Well, see above. The key is not revoked.  But a bunch of people _could_
attempt to introduce a key under the name of someone they just wanted to 
hassle.  The conspiracy doesn't have to be especially large. For example, it 
would be easy for me to invent a key for you and have _my_ friends believe it
even in spite of your real key being on their keyrings.  It wouldn't be so easy 
for me to get _your_ friends believe it.  In Bruce's case, he'd be trying to do
a similar thing, except that the key'd really be his, and more people'd be
likely to believe him (especially his friends, and their friends, and so on).

>I agree that a new key can be generated, and a new "Please use this key,
>not the other one" message sent, and this may work, but I don't believe
>this revokes the old key and removes it from the keyservers. I could be
>wrong, as I am certainly no expert on the keyservers.

I think you're right.  The key will still be out there.

>The question is: is there a "majority vote" mode on the keyservers that
>causes them to remove a key if enough people claim it is no longer valid?

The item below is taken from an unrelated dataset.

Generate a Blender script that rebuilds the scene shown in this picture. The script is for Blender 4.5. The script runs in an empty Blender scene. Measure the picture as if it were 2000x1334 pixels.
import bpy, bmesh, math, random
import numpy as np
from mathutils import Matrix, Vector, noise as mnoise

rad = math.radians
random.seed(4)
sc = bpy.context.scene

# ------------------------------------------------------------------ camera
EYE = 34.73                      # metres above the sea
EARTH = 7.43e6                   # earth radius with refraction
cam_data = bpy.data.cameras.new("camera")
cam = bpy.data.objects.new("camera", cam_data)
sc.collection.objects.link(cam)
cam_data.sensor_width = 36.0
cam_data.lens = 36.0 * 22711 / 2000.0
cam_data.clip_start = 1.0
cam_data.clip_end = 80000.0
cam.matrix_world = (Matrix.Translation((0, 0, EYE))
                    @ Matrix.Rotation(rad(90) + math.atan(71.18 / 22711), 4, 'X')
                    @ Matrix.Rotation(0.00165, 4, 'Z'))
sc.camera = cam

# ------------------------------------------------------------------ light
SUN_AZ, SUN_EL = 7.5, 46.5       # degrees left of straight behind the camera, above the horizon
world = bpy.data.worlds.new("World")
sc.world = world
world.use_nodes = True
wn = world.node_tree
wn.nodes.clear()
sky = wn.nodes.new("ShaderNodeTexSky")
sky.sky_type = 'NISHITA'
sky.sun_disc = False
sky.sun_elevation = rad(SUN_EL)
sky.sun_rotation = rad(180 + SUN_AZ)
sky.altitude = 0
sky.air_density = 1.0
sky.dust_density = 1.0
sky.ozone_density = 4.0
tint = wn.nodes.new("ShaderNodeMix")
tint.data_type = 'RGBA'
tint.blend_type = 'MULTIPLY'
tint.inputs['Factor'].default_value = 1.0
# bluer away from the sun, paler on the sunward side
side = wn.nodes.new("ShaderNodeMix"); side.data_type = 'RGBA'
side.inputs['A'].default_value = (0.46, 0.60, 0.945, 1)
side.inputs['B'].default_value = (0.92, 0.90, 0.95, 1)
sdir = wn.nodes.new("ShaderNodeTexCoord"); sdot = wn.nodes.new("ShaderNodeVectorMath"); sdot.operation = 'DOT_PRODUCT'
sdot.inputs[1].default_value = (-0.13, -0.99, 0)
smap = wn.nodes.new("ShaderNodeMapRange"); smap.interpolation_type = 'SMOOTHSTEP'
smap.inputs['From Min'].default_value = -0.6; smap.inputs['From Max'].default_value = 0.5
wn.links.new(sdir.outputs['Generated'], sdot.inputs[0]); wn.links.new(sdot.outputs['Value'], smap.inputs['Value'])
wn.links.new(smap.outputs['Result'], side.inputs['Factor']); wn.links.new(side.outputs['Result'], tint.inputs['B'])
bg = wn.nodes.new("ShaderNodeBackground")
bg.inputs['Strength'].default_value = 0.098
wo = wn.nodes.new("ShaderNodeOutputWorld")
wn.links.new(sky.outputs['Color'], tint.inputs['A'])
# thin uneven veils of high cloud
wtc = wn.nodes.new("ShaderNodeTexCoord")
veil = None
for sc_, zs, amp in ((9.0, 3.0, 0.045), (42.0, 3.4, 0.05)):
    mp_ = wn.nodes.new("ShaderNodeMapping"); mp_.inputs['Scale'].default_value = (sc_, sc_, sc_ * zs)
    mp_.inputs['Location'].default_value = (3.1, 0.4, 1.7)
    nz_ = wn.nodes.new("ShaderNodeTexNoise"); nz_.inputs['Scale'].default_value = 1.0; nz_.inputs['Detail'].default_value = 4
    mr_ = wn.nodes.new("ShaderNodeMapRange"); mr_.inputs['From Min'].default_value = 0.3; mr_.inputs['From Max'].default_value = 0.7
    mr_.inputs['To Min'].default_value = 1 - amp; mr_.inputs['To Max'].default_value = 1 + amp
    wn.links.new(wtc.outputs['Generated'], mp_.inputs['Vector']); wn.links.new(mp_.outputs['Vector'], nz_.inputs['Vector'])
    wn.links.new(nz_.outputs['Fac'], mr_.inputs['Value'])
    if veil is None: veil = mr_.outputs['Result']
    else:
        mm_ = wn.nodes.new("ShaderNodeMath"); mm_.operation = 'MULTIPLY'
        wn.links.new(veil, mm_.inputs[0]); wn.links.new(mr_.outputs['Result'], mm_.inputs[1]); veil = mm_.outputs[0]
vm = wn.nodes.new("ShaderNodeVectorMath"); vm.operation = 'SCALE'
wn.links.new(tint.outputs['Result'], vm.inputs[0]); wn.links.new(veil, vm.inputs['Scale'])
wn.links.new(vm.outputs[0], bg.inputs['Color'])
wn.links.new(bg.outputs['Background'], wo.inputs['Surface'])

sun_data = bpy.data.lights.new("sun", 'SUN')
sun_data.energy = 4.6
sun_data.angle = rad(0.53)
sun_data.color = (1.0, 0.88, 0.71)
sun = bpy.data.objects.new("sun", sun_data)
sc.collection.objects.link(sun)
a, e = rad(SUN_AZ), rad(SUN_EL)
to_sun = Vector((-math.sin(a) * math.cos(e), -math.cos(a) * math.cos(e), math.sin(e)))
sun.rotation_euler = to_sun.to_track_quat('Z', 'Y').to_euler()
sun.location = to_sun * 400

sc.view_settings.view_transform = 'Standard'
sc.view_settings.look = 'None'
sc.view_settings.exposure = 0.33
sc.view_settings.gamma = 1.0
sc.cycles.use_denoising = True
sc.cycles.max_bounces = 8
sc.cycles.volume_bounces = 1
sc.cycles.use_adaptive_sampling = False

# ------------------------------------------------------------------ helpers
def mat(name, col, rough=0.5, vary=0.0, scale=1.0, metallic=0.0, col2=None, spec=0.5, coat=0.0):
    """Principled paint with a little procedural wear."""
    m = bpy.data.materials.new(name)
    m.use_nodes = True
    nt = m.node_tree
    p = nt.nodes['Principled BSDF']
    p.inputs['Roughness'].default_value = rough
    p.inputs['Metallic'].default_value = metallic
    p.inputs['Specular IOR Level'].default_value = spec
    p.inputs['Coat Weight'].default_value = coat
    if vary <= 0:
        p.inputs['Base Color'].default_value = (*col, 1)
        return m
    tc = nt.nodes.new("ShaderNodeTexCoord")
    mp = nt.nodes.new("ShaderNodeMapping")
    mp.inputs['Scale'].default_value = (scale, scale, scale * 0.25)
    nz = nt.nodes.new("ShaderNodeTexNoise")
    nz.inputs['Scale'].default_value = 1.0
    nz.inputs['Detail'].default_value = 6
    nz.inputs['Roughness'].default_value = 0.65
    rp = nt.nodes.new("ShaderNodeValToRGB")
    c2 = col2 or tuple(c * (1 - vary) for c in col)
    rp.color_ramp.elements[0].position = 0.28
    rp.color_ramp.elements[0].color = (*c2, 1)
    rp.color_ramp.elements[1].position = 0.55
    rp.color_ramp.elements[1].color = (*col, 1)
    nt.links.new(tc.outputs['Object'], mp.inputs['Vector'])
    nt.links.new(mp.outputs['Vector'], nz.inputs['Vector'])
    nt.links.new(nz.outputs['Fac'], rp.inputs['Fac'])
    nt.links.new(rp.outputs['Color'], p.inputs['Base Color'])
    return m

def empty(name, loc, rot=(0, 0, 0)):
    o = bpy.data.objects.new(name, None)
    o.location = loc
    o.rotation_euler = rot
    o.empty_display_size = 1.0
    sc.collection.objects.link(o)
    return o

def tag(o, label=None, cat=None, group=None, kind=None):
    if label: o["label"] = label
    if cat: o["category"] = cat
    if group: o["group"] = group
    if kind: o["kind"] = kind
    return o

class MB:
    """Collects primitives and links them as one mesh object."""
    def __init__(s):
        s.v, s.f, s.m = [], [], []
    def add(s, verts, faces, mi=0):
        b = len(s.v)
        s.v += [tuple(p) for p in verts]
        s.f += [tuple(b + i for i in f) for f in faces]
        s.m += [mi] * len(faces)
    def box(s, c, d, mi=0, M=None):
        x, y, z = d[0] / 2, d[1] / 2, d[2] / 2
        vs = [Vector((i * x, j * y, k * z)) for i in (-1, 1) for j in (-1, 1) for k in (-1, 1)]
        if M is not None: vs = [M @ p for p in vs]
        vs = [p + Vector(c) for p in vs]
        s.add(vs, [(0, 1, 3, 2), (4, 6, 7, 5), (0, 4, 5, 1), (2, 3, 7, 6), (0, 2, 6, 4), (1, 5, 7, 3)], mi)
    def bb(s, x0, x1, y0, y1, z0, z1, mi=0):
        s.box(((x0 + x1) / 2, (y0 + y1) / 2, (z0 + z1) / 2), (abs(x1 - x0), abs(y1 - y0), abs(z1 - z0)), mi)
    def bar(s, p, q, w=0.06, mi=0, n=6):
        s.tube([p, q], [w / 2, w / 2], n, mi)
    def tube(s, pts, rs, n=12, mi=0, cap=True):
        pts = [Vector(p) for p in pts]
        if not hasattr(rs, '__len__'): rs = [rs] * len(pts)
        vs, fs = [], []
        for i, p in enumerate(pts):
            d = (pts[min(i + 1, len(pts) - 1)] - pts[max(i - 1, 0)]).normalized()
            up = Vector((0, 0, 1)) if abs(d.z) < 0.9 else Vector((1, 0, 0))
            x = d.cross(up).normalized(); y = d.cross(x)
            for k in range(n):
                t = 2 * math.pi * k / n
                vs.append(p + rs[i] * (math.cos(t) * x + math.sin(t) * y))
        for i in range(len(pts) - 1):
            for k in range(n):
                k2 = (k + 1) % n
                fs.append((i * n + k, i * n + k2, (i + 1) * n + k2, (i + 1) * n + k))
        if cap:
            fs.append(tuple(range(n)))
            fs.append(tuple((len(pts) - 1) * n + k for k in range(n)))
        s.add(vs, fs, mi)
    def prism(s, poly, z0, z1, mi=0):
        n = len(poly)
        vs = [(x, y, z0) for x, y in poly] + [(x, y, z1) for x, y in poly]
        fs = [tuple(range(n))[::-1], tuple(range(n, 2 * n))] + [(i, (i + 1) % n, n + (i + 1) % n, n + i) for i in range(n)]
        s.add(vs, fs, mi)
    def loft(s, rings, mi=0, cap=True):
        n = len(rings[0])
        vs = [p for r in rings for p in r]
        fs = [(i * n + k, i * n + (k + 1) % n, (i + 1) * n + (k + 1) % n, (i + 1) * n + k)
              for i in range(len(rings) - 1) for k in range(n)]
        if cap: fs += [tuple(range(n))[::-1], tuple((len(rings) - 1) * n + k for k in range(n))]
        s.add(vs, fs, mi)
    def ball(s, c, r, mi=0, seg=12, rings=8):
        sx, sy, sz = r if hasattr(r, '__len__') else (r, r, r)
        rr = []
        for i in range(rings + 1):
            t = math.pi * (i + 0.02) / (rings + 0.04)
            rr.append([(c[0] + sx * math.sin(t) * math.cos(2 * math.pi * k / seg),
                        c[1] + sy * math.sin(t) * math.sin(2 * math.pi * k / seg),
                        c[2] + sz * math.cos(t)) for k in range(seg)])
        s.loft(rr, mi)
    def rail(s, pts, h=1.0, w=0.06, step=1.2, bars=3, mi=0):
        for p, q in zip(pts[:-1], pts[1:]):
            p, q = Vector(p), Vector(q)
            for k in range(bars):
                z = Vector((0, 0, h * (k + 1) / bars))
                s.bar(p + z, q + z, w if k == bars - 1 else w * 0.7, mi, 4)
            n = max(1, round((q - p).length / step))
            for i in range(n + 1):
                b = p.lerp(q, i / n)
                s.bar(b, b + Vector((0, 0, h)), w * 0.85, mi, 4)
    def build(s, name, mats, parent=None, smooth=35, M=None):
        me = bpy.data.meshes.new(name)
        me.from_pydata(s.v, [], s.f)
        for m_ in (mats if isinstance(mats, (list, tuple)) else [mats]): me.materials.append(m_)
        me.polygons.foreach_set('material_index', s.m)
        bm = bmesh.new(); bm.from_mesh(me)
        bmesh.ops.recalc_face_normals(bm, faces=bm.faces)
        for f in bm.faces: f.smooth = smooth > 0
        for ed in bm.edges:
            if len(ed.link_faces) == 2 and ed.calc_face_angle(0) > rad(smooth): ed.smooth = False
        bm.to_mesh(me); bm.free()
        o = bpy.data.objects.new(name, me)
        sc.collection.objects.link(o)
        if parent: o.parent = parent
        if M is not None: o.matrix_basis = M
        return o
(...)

I don't think so.  At best, you might be able to convince the admins to
manually delete the old key from the server's rings (assuming the software is able
to do this).  Even then, the key might keep popping back up, for example
if you had countersigned other people's keys with your old key and they kept
uploading their key with additional signatures.  A practical solution
might be for the key servers to automatically remove keys older than X 
years (or some time limit related to the key size).  Ultimately though, what 
is needed is a new revocation model (maybe implementing the unused fields 
in the PGP certs is good enough to begin with).